Through her art Heikkilä seeks to find new ways of working, thinking and exercising agency in this era of eco-crisis. She weighs up the environmental impacts of her practice by monitoring her energy consumption, choosing sustainable materials, and favouring eco-friendly forms of travel.
Heikkilä is a founding member of the Mustarinda Association, a multidisciplinary collective of artists and researchers whose aim is to promote the ecological rebuilding of society, diversity of culture and nature, and the connections between art and science.

Simryn Gill
1959, Singapore. Lives in Sydney, Australia and Port Dickson, Malaysia.

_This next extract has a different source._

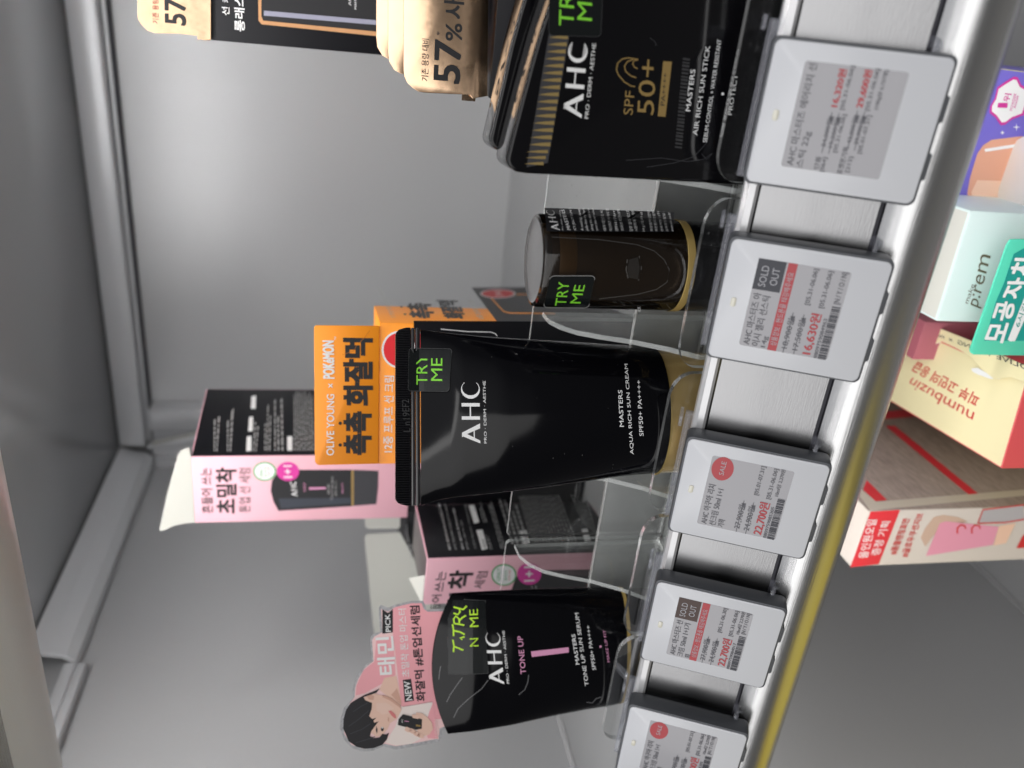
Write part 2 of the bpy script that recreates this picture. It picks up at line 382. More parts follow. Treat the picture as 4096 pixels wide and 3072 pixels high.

Tropical plants dominate the black-and-white photographs. A closer look reveals snippets of text hidden among the vegetation.Simryn Gill cunningly disguises the torn and cut pages as part of the plant life in order to raise questions about the relationship between nature and culture.
The texts are excerpts from works such as Charles Darwin’s On the Origin of Species, Joseph Conrad’s Lord Jim and Daniel Defoe’s Robinson Crusoe. These books explore themes such as the human-nature relationship, the history of colonialism and cross-cultural encounters. These themes have personal relevance for Gill, a Punjabi artist who studied in India and the UK and currently divides her time between Malaysia and Australia.

Kalle Hamm and Dzamil Kamanger
1969, Finland and 1948, Iran. Both artists live in Helsinki.
Lauri Ainala
1982, Suomi. Ainala lives in Savonlinna.
This work consists of four parts: a collection of plant illustrations, a map, a book, and audio works. The watercolour studies portray various ornamental and edible plants that are commonly found in Finland, but which are all originally non-native.
The map depicts the routes of the plants to Finland. The spread of plants from continent to continent has been influenced by historical events such as exploration and conquests, as well as trade and the quest for profit.
Kalle Hamm and Dzamil Kamanger are long-term collaborators who explore themes such as cross-cultural contacts and the global movements of plants and people. The work also includes a series of audio works by Hamm and musician Lauri Ainala.